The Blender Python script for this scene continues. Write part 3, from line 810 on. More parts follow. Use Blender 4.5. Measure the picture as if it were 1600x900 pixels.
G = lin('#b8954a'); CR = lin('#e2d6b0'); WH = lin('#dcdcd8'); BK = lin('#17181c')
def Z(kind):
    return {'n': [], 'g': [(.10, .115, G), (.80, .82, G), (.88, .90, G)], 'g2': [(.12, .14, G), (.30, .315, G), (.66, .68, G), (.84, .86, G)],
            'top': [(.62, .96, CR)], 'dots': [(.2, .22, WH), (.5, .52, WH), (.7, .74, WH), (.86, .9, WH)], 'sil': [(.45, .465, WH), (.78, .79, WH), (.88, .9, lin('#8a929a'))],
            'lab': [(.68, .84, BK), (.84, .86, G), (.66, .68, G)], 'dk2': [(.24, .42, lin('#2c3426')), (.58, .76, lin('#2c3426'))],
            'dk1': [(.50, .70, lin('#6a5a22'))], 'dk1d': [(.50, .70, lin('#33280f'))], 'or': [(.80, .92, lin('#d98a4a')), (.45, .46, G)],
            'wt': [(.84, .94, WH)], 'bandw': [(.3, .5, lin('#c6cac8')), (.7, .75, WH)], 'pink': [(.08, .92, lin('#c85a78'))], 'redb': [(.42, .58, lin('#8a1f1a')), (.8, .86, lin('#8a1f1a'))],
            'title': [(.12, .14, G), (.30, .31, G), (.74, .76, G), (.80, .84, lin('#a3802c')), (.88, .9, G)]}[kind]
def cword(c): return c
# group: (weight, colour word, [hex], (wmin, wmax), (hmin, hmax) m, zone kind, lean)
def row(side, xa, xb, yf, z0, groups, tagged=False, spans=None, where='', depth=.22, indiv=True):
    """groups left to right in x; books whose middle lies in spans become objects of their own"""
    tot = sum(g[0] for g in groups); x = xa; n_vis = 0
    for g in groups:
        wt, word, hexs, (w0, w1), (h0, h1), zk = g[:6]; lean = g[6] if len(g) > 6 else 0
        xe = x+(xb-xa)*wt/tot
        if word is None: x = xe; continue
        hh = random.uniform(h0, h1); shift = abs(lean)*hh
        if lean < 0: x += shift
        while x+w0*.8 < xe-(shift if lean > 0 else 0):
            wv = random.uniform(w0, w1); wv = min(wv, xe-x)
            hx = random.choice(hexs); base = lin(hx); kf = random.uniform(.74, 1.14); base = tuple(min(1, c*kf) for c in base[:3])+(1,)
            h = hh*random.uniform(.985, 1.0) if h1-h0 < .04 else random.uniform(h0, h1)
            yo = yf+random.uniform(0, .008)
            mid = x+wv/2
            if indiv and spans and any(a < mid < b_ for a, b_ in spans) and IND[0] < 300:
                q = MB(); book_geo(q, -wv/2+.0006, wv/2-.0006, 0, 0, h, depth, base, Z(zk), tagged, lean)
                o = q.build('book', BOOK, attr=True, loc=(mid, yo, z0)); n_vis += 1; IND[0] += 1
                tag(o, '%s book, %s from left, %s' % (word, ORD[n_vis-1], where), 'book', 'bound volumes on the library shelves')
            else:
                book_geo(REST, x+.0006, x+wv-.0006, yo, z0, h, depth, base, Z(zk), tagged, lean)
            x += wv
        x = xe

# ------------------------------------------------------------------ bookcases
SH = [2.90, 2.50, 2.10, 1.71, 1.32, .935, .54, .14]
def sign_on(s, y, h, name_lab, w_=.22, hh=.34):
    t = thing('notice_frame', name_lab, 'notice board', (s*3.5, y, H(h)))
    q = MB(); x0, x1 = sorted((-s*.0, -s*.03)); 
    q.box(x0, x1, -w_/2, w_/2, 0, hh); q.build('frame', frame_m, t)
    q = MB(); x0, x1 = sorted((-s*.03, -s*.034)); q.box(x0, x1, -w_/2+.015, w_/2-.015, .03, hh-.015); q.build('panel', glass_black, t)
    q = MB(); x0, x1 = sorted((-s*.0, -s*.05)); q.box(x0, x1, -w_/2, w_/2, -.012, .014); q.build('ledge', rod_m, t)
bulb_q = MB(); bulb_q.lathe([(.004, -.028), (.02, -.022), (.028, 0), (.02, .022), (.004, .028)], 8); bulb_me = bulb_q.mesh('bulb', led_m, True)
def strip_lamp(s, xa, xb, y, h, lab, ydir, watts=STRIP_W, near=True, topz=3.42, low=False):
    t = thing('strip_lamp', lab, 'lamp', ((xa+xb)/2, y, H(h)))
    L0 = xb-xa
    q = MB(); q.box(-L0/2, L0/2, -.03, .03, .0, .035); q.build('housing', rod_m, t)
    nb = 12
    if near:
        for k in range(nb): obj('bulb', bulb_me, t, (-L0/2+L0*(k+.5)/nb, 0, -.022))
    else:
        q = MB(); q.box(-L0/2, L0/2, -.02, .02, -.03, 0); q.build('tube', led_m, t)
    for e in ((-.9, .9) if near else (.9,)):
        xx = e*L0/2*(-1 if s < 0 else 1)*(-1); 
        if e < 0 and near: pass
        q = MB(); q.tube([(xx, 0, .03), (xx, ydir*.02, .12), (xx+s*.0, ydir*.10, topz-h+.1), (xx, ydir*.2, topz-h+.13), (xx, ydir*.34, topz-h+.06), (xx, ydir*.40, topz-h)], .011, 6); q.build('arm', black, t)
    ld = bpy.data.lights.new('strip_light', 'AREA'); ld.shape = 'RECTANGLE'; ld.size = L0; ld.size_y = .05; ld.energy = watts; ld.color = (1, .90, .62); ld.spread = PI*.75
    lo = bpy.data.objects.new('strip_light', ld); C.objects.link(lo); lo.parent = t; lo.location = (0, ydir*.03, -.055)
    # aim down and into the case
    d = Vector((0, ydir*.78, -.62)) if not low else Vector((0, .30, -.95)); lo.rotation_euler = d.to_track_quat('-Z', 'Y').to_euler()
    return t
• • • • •
**TASK BRIEF**
Using the data above, reproduce every line exactly.

**THE RESPONSE**
The Blender Python script for this scene continues. Write part 3, from line 810 on. More parts follow. Use Blender 4.5. Measure the picture as if it were 1600x900 pixels.
G = lin('#b8954a'); CR = lin('#e2d6b0'); WH = lin('#dcdcd8'); BK = lin('#17181c')
def Z(kind):
    return {'n': [], 'g': [(.10, .115, G), (.80, .82, G), (.88, .90, G)], 'g2': [(.12, .14, G), (.30, .315, G), (.66, .68, G), (.84, .86, G)],
            'top': [(.62, .96, CR)], 'dots': [(.2, .22, WH), (.5, .52, WH), (.7, .74, WH), (.86, .9, WH)], 'sil': [(.45, .465, WH), (.78, .79, WH), (.88, .9, lin('#8a929a'))],
            'lab': [(.68, .84, BK), (.84, .86, G), (.66, .68, G)], 'dk2': [(.24, .42, lin('#2c3426')), (.58, .76, lin('#2c3426'))],
            'dk1': [(.50, .70, lin('#6a5a22'))], 'dk1d': [(.50, .70, lin('#33280f'))], 'or': [(.80, .92, lin('#d98a4a')), (.45, .46, G)],
            'wt': [(.84, .94, WH)], 'bandw': [(.3, .5, lin('#c6cac8')), (.7, .75, WH)], 'pink': [(.08, .92, lin('#c85a78'))], 'redb': [(.42, .58, lin('#8a1f1a')), (.8, .86, lin('#8a1f1a'))],
            'title': [(.12, .14, G), (.30, .31, G), (.74, .76, G), (.80, .84, lin('#a3802c')), (.88, .9, G)]}[kind]
def cword(c): return c
# group: (weight, colour word, [hex], (wmin, wmax), (hmin, hmax) m, zone kind, lean)
def row(side, xa, xb, yf, z0, groups, tagged=False, spans=None, where='', depth=.22, indiv=True):
    """groups left to right in x; books whose middle lies in spans become objects of their own"""
    tot = sum(g[0] for g in groups); x = xa; n_vis = 0
    for g in groups:
        wt, word, hexs, (w0, w1), (h0, h1), zk = g[:6]; lean = g[6] if len(g) > 6 else 0
        xe = x+(xb-xa)*wt/tot
        if word is None: x = xe; continue
        hh = random.uniform(h0, h1); shift = abs(lean)*hh
        if lean < 0: x += shift
        while x+w0*.8 < xe-(shift if lean > 0 else 0):
            wv = random.uniform(w0, w1); wv = min(wv, xe-x)
            hx = random.choice(hexs); base = lin(hx); kf = random.uniform(.74, 1.14); base = tuple(min(1, c*kf) for c in base[:3])+(1,)
            h = hh*random.uniform(.985, 1.0) if h1-h0 < .04 else random.uniform(h0, h1)
            yo = yf+random.uniform(0, .008)
            mid = x+wv/2
            if indiv and spans and any(a < mid < b_ for a, b_ in spans) and IND[0] < 300:
                q = MB(); book_geo(q, -wv/2+.0006, wv/2-.0006, 0, 0, h, depth, base, Z(zk), tagged, lean)
                o = q.build('book', BOOK, attr=True, loc=(mid, yo, z0)); n_vis += 1; IND[0] += 1
                tag(o, '%s book, %s from left, %s' % (word, ORD[n_vis-1], where), 'book', 'bound volumes on the library shelves')
            else:
                book_geo(REST, x+.0006, x+wv-.0006, yo, z0, h, depth, base, Z(zk), tagged, lean)
            x += wv
        x = xe

# ------------------------------------------------------------------ bookcases
SH = [2.90, 2.50, 2.10, 1.71, 1.32, .935, .54, .14]
def sign_on(s, y, h, name_lab, w_=.22, hh=.34):
    t = thing('notice_frame', name_lab, 'notice board', (s*3.5, y, H(h)))
    q = MB(); x0, x1 = sorted((-s*.0, -s*.03)); 
    q.box(x0, x1, -w_/2, w_/2, 0, hh); q.build('frame', frame_m, t)
    q = MB(); x0, x1 = sorted((-s*.03, -s*.034)); q.box(x0, x1, -w_/2+.015, w_/2-.015, .03, hh-.015); q.build('panel', glass_black, t)
    q = MB(); x0, x1 = sorted((-s*.0, -s*.05)); q.box(x0, x1, -w_/2, w_/2, -.012, .014); q.build('ledge', rod_m, t)
bulb_q = MB(); bulb_q.lathe([(.004, -.028), (.02, -.022), (.028, 0), (.02, .022), (.004, .028)], 8); bulb_me = bulb_q.mesh('bulb', led_m, True)
def strip_lamp(s, xa, xb, y, h, lab, ydir, watts=STRIP_W, near=True, topz=3.42, low=False):
    t = thing('strip_lamp', lab, 'lamp', ((xa+xb)/2, y, H(h)))
    L0 = xb-xa
    q = MB(); q.box(-L0/2, L0/2, -.03, .03, .0, .035); q.build('housing', rod_m, t)
    nb = 12
    if near:
        for k in range(nb): obj('bulb', bulb_me, t, (-L0/2+L0*(k+.5)/nb, 0, -.022))
    else:
        q = MB(); q.box(-L0/2, L0/2, -.02, .02, -.03, 0); q.build('tube', led_m, t)
    for e in ((-.9, .9) if near else (.9,)):
        xx = e*L0/2*(-1 if s < 0 else 1)*(-1); 
        if e < 0 and near: pass
        q = MB(); q.tube([(xx, 0, .03), (xx, ydir*.02, .12), (xx+s*.0, ydir*.10, topz-h+.1), (xx, ydir*.2, topz-h+.13), (xx, ydir*.34, topz-h+.06), (xx, ydir*.40, topz-h)], .011, 6); q.build('arm', black, t)
    ld = bpy.data.lights.new('strip_light', 'AREA'); ld.shape = 'RECTANGLE'; ld.size = L0; ld.size_y = .05; ld.energy = watts; ld.color = (1, .90, .62); ld.spread = PI*.75
    lo = bpy.data.objects.new('strip_light', ld); C.objects.link(lo); lo.parent = t; lo.location = (0, ydir*.03, -.055)
    # aim down and into the case
    d = Vector((0, ydir*.78, -.62)) if not low else Vector((0, .30, -.95)); lo.rotation_euler = d.to_track_quat('-Z', 'Y').to_euler()
    return t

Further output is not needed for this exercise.